I think it’s important to focus on people. Attackers are focusing on people, learning about them, learning about the organizations where they work. We have to focus on people too if we’re going to protect them. It’s not about systems anymore. It’s about people and who is actually getting attacked.”

And here are some of my own tips. Phishing emails and websites are becoming increasingly clever, especially with the easy availability of phishing kits from Dark Web markets. They could possibly fool even us, even more so once a cyber attacker knows what our bank is, which companies we work for, and so on. Links, email attachments, and web forms are all the means and vectors cyber attackers want us to engage with in order for their cyber attacks to be successful. The federal government isn’t going to make a link in an email the only way I can pay my taxes. The credit card company can take a phone call if there’s a problem. Your regional supervisor can also be phoned, emailed, or even text messaged.

If an email is the first contact made to you about a particular matter with a company or a person, don’t open that email attachment or click that link. Phone, email, or text the company or person to verify that the email is legitimate first. Remember, email addresses can also be spoofed.
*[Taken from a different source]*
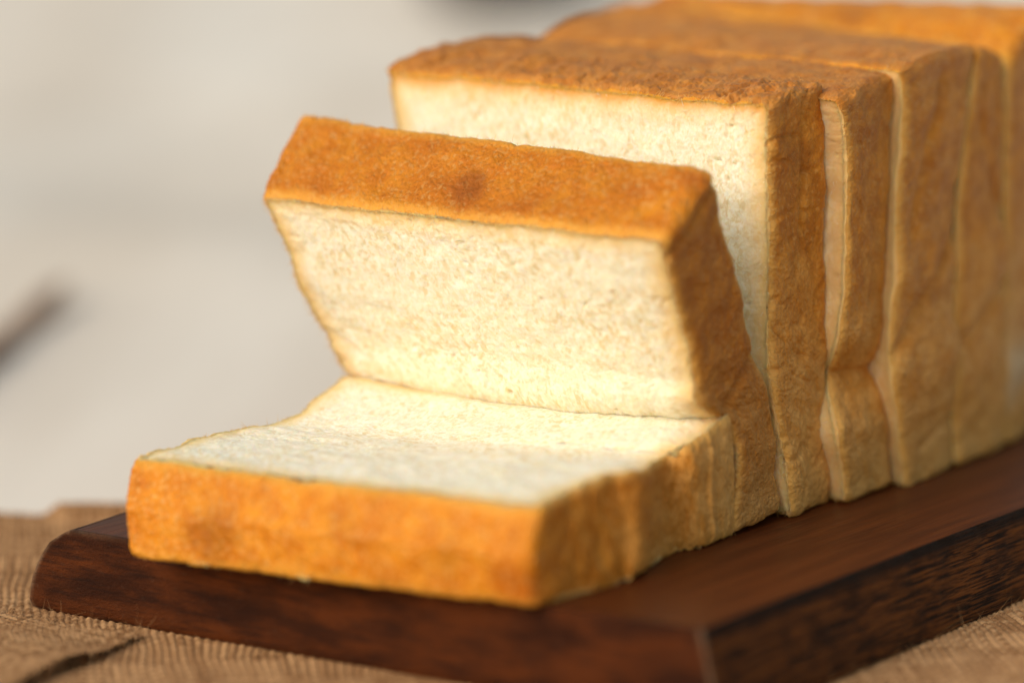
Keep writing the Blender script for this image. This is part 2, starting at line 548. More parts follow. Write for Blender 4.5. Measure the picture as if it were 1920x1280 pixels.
    dirv = V[:, :2] - cen
    dirv /= np.linalg.norm(dirv, axis=1)[:, None]
    mask = (V[:, 2] < 2.19)
    V[:, :2] += dirv * (jn * mask)[:, None]
    fl, ed = np.concatenate(fl), np.clip(np.concatenate(ed), 0, 1)
    Q = grid_quads(len(prof), nper, wrap=True)[:, ::-1]
    # flat top and underside as fans of quads between opposite sides
    nv0 = len(V)
    top_c = np.append(cen, 2.20)[None]
    bot_c = np.append(cen, 0.20)[None]
    V = np.concatenate([V, top_c, bot_c])
    fl = np.append(fl, [0, 1.6]); ed = np.append(ed, [0, 0])
    k = np.arange(nper); k2 = (k + 1) % nper
    Tt = np.stack([k, k2, np.full(nper, nv0), np.full(nper, nv0)], -1)
    lastr = (len(prof) - 1) * nper
    Tb = np.stack([lastr + k2, lastr + k, np.full(nper, nv0 + 1), np.full(nper, nv0 + 1)], -1)
    ax = dr
    ac = np.array([dr[1], -dr[0]])
    P0 = np.stack([(V[:, :2] - B) @ ac, (V[:, :2] - B) @ ax, V[:, 2]], -1)
    loc = (cen[0] * CM, cen[1] * CM, 0.2 * CM)
    me = bpy.data.meshes.new('wooden_board')
    faces = [tuple(q) for q in Q] + [tuple(q[:3]) for q in Tt] + [tuple(q[:3]) for q in Tb]
    me.from_pydata([tuple(v) for v in (V * CM - np.array(loc))], [], faces)
    me.update()
    for an, av in (('flank', fl), ('edge', ed)):
        at = me.attributes.new(an, 'FLOAT', 'POINT'); at.data.foreach_set('value', av.astype(np.float32))
    at = me.attributes.new('p0', 'FLOAT_VECTOR', 'POINT'); at.data.foreach_set('vector', P0.astype(np.float32).ravel())
    me.polygons.foreach_set('use_smooth', np.ones(len(faces), dtype=bool))
    me.set_sharp_from_angle(angle=math.radians(40))
    me.materials.append(m)
    o = bpy.data.objects.new('wooden_board', me)
    o.location = loc
    col.objects.link(o)
    tag(o, 'thick dark brown wooden cutting board with worn rounded edges under the sliced loaf', 'cutting board')


# ---------------------------------------------------------------- bread slices
LA = math.radians(36)
LO = np.array([6.03, 69.19, 2.21])          # near right foot of the third slice, on the board
EU = np.array([math.cos(LA), -math.sin(LA), 0])
EY = np.array([math.sin(LA), math.cos(LA), 0])
EZ = np.array([0, 0, 1.0])

# four corner edges of each slice as (height fraction, across, along, up) in cm, loaf frame
RAILS = {
    'slice1': dict(
        FR=[(0, 0.05, -1.72, 0.01), (0.2, 0.1, -3.07, -0.01), (0.42, 0.0, -4.9, -0.09), (0.46, 0.36, -5.86, 0.06), (0.62, 0.28, -6.76, -0.04), (1, 0.1, -9.61, -0.04)],
        BR=[(0, 0.1, -2.09, 2.82), (0.1, 0.1, -2.69, 2.67), (0.22, 0.1, -3.76, 2.46), (0.42, -0.06, -4.8, 2.18), (0.46, 0.38, -5.7, 2.31), (0.6, 0.28, -7.08, 2.31), (0.8, 0.1, -8.27, 2.2), (1, 0.1, -9.48, 2.07)],
        FL=[(0, -11.0, -2.11, 0.0), (0.5, -10.04, -7.3, 0.0), (1, -9.44, -11.24, 0.0)],
        BL=[(0, -10.2, -2.96, 2.75), (0.12, -10.0, -4.09, 2.45), (0.22, -9.86, -5.03, 2.2), (0.42, -9.88, -6.34, 2.05), (0.6, -10.0, -7.39, 2.05), (0.8, -10.04, -8.86, 2.05), (1, -10.03, -10.51, 2.0)],
    ),
    'slice2': dict(
        FR=[(0, 0.12, -1.95, 0.0), (0.28, 0.08, -1.95, 2.2), (0.36, -0.0, -2.27, 2.67), (0.4, 0.0, -2.95, 2.97), (0.55, 0.0, -3.38, 3.77), (0.7, -0.0, -3.86, 4.86), (0.85, -0.0, -4.42, 5.99), (1, -0.0, -4.87, 6.98)],
        BR=[(0, -0.0, 0.11, 0.14), (0.28, 0.0, -0.3, 2.32), (0.38, -0.0, -0.69, 3.29), (0.5, -0.0, -1.21, 4.27), (0.7, 0.0, -1.86, 5.84), (0.85, -0.0, -2.5, 7.03), (1, 0.0, -2.89, 8.29)],
        FL=[(0, -10.5, -2.6, 0.0), (0.28, -10.4, -2.7, 2.2), (0.36, -10.17, -2.85, 2.58), (0.41, -10.35, -2.95, 2.81), (0.55, -10.68, -3.2, 3.64), (0.7, -10.97, -3.6, 4.59), (0.85, -11.15, -4.1, 5.93), (1, -11.46, -4.45, 6.99)],
        BL=[(0, -10.6, -0.3, 0.0), (0.38, -10.6, -0.9, 2.9), (0.7, -11.0, -1.6, 5.6), (1, -11.91, -2.55, 8.71)],
    ),
    'slice3': dict(
        FR=[(0, 0.25, 0.28, 0.02), (0.14, 0.2, -0.03, 1.45), (0.27, 0.1, -0.34, 2.89), (0.5, -0.0, -0.44, 5.0), (0.75, -0.0, -0.52, 7.28), (1, -0.0, -0.49, 9.5)],
        BR=[(0, -0.0, 2.38, -0.06), (0.2, 0.0, 2.22, 1.78), (0.4, 0.0, 1.99, 3.57), (0.6, -0.0, 1.91, 5.8), (0.8, -0.0, 1.91, 7.88), (1, -0.0, 1.85, 9.79)],
        FL=[(0, -10.6, 0.3, 0.0), (0.5, -10.8, -0.2, 4.9), (0.88, -10.78, -0.3, 8.34), (1, -11.0, -0.3, 9.74)],
        BL=[(0, -10.6, 2.2, 0.0), (0.5, -10.8, 2.1, 5.0), (1, -11.05, 2.1, 10.2)],
    ),
    'slice4': dict(
        FR=[(0, 0.55, 2.26, 0.01), (0.1, 0.55, 2.01, 0.89), (0.18, 0.55, 1.64, 1.82), (0.25, 0.25, 1.89, 2.49), (0.31, 0.05, 2.09, 3.02), (0.37, 0.4, 1.88, 3.69), (0.46, 0.55, 1.85, 4.63), (0.6, 0.55, 1.94, 6.21), (0.8, 0.55, 1.87, 8.04), (1, 0.55, 1.46, 9.49)],
        BR=[(0, 0.4, 4.56, -0.05), (0.12, 0.4, 4.31, 1.09), (0.25, 0.25, 4.25, 2.22), (0.31, 0.1, 4.34, 2.73), (0.38, 0.25, 4.12, 3.54), (0.55, 0.4, 3.95, 5.34), (0.75, 0.4, 4.03, 7.2), (0.9, 0.4, 4.15, 8.93), (1, 0.4, 4.26, 9.9)],
        FL=[(0, -10.5, 3.0, 0.0), (0.5, -10.8, 2.8, 5.0), (1, -11.19, 2.5, 10.09)],
        BL=[(0, -10.5, 5.0, 0.0), (0.5, -10.8, 4.8, 5.0), (1, -10.85, 4.8, 10.17)],
    ),
    'slice5': dict(
        FR=[(0, 0.75, 4.74, -0.11), (0.1, 0.75, 4.53, 0.47), (0.2, 0.75, 4.2, 1.55), (0.3, 0.75, 3.86, 2.81), (0.42, 0.75, 3.83, 4.13), (0.54, 0.75, 3.98, 5.37), (0.72, 0.75, 4.03, 7.23), (0.88, 0.75, 4.23, 8.94), (1, 0.75, 4.0, 10.01)],
        BR=[(0, 0.5, 7.43, -0.08), (0.25, 0.5, 7.2, 2.34), (0.5, 0.5, 7.17, 4.95), (0.75, 0.5, 7.37, 7.51), (1, 0.5, 8.2, 10.22)],
        FL=[(0, -10.5, 5.6, 0.0), (0.5, -10.8, 5.5, 5.0), (1, -10.63, 5.3, 10.09)],
        BL=[(0, -10.5, 8.2, 0.0), (0.5, -10.8, 8.2, 5.0), (1, -10.57, 8.2, 10.59)],
    ),
    'slice6': dict(
        FR=[(0, 0.55, 7.42, -0.06), (0.25, 0.55, 7.24, 2.34), (0.5, 0.55, 7.24, 4.95), (0.75, 0.55, 7.49, 7.5), (1, 0.55, 8.21, 10.14)],
        BR=[(0, 0.4, 10.39, -0.11), (0.25, 0.4, 10.15, 2.42), (0.5, 0.4, 9.96, 5.13), (0.75, 0.4, 9.82, 7.54), (1, 0.4, 9.74, 9.85)],
        FL=[(0, -10.5, 8.5, 0.0), (0.5, -10.8, 8.5, 5.0), (1, -11.0, 8.6, 10.5)],
        BL=[(0, -10.5, 10.6, 0.0), (0.5, -10.8, 10.3, 5.0), (1, -11.0, 10.1, 10.7)],
    ),
    'slice7': dict(
        FR=[(0, 0.45, 10.41, -0.09), (0.25, 0.45, 10.2, 2.42), (0.5, 0.45, 10.04, 5.13), (0.75, 0.45, 9.89, 7.53), (1, 0.45, 9.82, 9.82)],
        BR=[(0, 0.0, 13.4, 0.0), (0.5, 0.2, 13.5, 5.2), (0.8, 0.1, 13.3, 9.0), (1, -0.1, 13.0, 10.95)],
        FL=[(0, -10.5, 11.0, 0.0), (0.5, -10.8, 10.8, 5.0), (1, -11.0, 10.5, 10.7)],
        BL=[(0, -10.5, 13.4, 0.0), (0.5, -10.8, 13.5, 5.2), (1, -11.0, 13.0, 10.8)],
    ),
}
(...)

If your video streaming service emails you about an account problem, instead of clicking on a link in an email, open a new web browser tab and enter the URL of their website (or do a web search for them), and visit them directly before you enter your account credentials in their web form. Do the same for any online service that you subscribe to which might contact you. Do the same for your bank and your utility company.

And remember if something sounds too good to be true, it probably is. I’m not going to win a vacation from a contest that I didn’t enter. Resist temptation, don’t be overconfident about your ability to spot social engineering, and teach your employees to do the same!